91 Burada Karen Barkey’in (1999) Devlet ile Celâliler arasındaki mücadeleyi pazarlığın aşaması olarak yorumladığını hatırlamak, benzer bir düşünceyi kapıkulları ile devlet arasındaki ilişkide aramamızda yol göstericidir.
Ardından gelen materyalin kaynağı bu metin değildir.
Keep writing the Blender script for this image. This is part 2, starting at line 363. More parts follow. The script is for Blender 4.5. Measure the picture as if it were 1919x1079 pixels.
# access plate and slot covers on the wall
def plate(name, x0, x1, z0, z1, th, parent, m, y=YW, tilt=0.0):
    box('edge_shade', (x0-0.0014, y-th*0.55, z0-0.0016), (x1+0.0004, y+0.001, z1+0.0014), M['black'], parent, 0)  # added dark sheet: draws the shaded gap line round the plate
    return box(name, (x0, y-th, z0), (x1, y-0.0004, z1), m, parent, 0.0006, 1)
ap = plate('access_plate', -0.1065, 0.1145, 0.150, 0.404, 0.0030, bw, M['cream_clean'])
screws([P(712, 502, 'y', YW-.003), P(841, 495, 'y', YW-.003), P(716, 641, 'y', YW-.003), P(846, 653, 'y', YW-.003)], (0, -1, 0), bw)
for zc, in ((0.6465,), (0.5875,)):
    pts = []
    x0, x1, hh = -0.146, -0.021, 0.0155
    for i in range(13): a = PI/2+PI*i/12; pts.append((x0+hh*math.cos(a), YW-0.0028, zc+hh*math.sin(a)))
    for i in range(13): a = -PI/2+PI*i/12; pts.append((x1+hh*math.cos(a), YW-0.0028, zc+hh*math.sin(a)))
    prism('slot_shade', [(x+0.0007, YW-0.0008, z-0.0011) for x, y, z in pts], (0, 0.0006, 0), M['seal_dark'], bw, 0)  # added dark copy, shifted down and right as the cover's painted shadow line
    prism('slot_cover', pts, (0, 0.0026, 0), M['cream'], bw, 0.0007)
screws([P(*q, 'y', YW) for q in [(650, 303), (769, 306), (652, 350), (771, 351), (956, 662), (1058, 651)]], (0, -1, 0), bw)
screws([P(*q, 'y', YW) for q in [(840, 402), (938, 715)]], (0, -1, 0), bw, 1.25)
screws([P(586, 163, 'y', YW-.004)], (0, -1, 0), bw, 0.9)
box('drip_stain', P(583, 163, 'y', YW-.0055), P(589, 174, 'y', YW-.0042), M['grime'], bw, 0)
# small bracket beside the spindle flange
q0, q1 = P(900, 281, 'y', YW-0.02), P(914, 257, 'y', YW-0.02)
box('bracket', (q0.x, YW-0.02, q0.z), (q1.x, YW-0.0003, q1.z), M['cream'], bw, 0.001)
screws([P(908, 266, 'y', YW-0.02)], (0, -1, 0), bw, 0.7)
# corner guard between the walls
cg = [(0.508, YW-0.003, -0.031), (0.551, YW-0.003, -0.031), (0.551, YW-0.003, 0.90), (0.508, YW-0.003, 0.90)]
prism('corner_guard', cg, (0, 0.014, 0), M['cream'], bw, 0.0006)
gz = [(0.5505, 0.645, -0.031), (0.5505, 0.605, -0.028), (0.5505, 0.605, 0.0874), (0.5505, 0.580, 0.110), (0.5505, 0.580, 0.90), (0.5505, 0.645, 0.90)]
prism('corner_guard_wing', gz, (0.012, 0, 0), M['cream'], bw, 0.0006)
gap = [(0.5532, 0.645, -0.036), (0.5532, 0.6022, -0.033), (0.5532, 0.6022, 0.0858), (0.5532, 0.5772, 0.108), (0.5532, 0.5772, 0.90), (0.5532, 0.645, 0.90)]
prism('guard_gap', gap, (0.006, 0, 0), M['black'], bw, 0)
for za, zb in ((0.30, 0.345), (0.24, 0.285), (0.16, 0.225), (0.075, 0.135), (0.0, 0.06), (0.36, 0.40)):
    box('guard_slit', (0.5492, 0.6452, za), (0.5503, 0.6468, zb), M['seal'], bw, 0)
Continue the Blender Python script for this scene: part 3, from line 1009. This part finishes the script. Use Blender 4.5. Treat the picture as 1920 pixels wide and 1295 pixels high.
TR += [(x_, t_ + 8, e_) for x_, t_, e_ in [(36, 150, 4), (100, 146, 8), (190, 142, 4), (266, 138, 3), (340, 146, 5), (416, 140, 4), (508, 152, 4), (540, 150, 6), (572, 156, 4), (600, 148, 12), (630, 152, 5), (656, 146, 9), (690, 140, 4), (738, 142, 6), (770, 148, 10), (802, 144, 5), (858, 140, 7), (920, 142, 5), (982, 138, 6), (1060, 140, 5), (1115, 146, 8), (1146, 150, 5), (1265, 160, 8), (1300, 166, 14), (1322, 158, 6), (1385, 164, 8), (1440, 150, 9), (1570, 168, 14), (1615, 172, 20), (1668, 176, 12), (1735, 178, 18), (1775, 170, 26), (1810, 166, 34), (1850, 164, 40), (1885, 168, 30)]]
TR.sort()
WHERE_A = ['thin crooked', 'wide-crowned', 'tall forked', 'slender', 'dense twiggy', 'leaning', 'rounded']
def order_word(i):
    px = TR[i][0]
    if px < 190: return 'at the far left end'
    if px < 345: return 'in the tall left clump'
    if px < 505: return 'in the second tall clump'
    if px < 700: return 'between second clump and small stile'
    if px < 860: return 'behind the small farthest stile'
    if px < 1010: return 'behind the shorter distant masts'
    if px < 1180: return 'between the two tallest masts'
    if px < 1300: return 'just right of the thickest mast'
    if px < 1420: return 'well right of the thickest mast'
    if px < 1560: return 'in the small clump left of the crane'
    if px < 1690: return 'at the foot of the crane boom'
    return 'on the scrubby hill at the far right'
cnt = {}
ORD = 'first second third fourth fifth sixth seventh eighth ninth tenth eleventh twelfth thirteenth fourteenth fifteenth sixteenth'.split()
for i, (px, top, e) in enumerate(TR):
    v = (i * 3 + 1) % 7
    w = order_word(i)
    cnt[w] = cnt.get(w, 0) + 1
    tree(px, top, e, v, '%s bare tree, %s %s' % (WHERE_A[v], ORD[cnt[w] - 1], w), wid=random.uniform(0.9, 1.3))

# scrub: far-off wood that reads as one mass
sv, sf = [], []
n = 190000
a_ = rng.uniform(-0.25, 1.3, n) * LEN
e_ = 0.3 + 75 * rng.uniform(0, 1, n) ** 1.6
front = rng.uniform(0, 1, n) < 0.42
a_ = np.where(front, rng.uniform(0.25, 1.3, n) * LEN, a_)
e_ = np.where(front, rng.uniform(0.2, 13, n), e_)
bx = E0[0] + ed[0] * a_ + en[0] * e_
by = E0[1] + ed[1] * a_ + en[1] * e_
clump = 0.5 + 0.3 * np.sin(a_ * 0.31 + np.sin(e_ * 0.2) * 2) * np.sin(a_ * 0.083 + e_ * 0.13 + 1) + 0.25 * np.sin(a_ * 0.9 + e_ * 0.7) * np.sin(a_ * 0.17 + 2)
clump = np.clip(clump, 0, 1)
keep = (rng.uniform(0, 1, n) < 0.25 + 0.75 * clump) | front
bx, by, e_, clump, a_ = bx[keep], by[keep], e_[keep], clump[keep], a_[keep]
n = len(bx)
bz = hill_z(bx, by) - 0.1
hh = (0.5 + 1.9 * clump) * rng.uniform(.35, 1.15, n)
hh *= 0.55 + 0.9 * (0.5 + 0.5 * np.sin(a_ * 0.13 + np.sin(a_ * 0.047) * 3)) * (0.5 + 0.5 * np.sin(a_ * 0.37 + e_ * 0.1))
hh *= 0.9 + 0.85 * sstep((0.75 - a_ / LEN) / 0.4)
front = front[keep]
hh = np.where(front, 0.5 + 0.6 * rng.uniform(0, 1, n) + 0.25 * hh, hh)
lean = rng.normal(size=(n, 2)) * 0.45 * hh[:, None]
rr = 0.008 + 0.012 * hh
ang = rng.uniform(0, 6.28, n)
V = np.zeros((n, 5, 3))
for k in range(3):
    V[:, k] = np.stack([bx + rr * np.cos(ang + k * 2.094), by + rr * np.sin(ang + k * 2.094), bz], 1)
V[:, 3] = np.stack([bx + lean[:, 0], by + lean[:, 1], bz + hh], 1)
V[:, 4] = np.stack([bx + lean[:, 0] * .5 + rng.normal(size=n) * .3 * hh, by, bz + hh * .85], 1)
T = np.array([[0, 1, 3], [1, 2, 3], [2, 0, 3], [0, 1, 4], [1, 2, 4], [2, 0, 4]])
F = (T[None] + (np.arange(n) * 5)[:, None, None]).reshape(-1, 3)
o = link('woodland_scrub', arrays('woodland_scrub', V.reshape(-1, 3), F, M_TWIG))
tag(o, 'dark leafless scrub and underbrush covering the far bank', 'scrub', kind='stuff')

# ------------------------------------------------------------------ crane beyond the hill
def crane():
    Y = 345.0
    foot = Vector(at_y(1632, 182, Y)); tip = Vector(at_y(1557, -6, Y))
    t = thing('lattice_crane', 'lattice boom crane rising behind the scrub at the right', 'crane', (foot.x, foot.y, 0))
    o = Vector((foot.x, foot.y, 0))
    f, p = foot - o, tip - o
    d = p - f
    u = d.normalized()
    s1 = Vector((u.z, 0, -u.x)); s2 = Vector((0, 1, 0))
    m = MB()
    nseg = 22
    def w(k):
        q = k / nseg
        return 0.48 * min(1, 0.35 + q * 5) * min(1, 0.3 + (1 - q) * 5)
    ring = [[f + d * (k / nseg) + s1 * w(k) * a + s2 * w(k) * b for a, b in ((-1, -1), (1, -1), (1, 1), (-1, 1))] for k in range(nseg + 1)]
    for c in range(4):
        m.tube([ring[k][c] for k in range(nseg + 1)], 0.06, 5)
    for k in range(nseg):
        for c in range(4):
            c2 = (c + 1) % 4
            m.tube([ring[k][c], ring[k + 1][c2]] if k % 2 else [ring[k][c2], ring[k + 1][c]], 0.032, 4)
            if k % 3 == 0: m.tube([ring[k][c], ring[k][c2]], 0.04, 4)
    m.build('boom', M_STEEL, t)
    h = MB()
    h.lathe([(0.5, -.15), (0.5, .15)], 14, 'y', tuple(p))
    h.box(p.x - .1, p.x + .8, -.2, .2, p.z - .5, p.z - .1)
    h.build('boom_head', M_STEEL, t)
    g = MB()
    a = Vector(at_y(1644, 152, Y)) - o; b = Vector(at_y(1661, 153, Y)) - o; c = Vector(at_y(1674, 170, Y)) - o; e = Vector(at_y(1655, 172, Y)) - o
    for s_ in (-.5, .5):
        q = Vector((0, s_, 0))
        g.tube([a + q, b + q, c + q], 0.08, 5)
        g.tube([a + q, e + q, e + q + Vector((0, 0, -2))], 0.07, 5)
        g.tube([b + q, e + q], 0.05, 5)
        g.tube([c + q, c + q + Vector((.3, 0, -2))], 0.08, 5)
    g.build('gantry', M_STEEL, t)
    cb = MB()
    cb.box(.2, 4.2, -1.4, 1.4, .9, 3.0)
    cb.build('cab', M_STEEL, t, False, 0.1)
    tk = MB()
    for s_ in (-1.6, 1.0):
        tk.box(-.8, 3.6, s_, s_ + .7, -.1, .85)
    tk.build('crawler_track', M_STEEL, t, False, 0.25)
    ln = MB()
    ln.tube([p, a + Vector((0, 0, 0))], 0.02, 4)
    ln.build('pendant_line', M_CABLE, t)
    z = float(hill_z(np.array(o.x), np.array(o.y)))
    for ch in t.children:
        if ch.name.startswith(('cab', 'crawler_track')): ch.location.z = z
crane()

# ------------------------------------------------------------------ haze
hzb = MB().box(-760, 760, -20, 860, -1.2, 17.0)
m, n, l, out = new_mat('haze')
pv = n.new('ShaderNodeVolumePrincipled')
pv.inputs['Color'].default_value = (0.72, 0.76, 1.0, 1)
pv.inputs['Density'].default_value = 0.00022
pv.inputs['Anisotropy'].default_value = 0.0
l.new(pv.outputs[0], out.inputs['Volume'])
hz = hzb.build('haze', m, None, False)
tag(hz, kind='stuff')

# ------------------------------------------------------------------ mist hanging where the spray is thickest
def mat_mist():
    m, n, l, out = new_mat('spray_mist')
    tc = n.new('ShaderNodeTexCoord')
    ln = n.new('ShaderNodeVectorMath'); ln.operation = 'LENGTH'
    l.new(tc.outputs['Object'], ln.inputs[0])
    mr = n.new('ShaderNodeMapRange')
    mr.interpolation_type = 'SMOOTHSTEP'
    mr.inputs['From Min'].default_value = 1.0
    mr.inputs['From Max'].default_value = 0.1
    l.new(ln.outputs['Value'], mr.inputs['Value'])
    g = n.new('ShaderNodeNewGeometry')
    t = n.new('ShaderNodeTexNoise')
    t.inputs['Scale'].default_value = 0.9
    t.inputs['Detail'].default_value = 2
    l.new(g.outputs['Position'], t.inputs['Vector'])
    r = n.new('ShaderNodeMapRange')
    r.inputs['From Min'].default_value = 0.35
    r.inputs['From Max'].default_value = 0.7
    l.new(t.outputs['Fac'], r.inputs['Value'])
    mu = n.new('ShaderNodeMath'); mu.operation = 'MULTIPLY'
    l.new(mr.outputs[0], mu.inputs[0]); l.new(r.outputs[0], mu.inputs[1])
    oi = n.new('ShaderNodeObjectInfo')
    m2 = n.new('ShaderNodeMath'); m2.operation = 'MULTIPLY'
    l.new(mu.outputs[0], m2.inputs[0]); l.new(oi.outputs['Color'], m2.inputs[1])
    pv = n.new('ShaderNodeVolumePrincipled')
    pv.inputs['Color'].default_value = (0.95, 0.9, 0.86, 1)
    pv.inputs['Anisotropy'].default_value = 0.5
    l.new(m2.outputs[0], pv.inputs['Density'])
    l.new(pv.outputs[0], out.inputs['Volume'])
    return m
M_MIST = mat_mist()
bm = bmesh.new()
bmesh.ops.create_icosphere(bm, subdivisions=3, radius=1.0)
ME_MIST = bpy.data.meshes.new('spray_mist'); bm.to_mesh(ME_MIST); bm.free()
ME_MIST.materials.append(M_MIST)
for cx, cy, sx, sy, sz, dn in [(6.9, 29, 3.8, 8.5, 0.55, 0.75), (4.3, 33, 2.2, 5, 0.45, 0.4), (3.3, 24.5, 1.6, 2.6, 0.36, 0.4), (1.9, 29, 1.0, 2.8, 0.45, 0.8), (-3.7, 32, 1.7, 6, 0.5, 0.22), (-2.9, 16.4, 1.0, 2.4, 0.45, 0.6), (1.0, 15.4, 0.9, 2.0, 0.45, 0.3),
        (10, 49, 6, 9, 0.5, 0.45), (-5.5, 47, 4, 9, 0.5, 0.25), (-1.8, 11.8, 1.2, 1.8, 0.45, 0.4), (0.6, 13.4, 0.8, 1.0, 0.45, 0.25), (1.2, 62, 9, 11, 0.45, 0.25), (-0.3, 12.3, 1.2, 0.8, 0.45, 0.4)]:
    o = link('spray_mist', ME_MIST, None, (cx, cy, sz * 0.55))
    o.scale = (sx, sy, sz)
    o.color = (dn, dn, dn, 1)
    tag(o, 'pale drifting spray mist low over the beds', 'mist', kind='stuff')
1590 tarihinde halk tarafından “eşkıyalıkları” şikâyet edilenler bu kez ilk önce kendilerini kontrol altına almak isteyen Yeniçeri kethüdası ve Kara İsmail adındaki bölük-başının azline sonra da “Bize Apostol Ağa gerekmez heman

eylücek ile içimüzden çıksun……yohsa eyü olmaz” tehdidiyle Yeniçeri Ağasının

görevinden alınmasına neden oldular (Selânikî, 1999, s.231). İstekleri bir türlü bitmeyen ve her fırsatı kendi lehlerine çevirmeye çalışan kul kökenliler bir sene sonra 1591 yılında bu kez veziriazam Ferhad Paşanın sonunu hazırlayan olayların içinde yer almaktaydılar. Selânikî’nin anlattığına göre Erzurum’da bulunan yeniçeriler kötü niyetli bazı kimselerin “ Celâ-i vatan itmemüz

mukarrerdür veyahut kullî kabâhat ü fesâda sebebdür, tahammülümüz yokdur, üzerümüzden def’ u ref’ eylen” şeklindeki iftiralarına maruz kalmışlar, anlaşılan

o ki başarılı bir propagandaya dönüşen eylemler sebebiyle şehirden sürülmüşler mal ve mülkleri de yağma edilmiştir. Sorumluların bir kısmı bir müddet sonra yakalanıp “salb u siyaset” olundu ise de yeniçerilere reva görülen muamele İstanbul’daki ocakdaşlarının kulağına gitmiş ve rahatsızlıklarını dile getirecek ya da hâlihazırda kalkışacakları aksiyon için bahane edinerek bir manevra geliştirmişlerdi. Nisan 1592’de bir gün önce Dîvân-ı Hümayun’a giden vezir-i azam Ferhad Paşa’nın üzerine yürüyüp, “ol gün şurbayı depüp” deyim yerindeyse isyan başlangıcının alametifarikasını da göstermişlerdi. Yaramazlıkları daha büyük fitneye sebebiyet vermemesi için bir dizi azil işlemi saray tarafından tedbir olarak kabul edildi. Yeniçeriağasının görevden alınmasının isyankârların sükûnete ermesine katkı yapacağı düşünülmüş olsa gerek ki Mehmet Ağa, Anadolu Beylerbeyliğine kaydırılarak yerine Halil Ağa getirildi. Ancak sâbık Yeniçeri ağası Mehmet Ağa’nın durumun ertesi gün karışabileceğine dair ihbarı üzerine vezir-i azam Ferhad Paşa’nın da ma’zul olduğu ve şehri terk etmesi gerektiği kendisine iletildi (Selânikî, 1999, s.263- 265 ). Naima ( 2007) Ferhad Paşa’nın azlinde asıl meselenin, Paşa’nın padişaha yalan söyleyerek sorumluluğu Yeniçeriağasına atması olduğunu aktarmaktadır (s.50).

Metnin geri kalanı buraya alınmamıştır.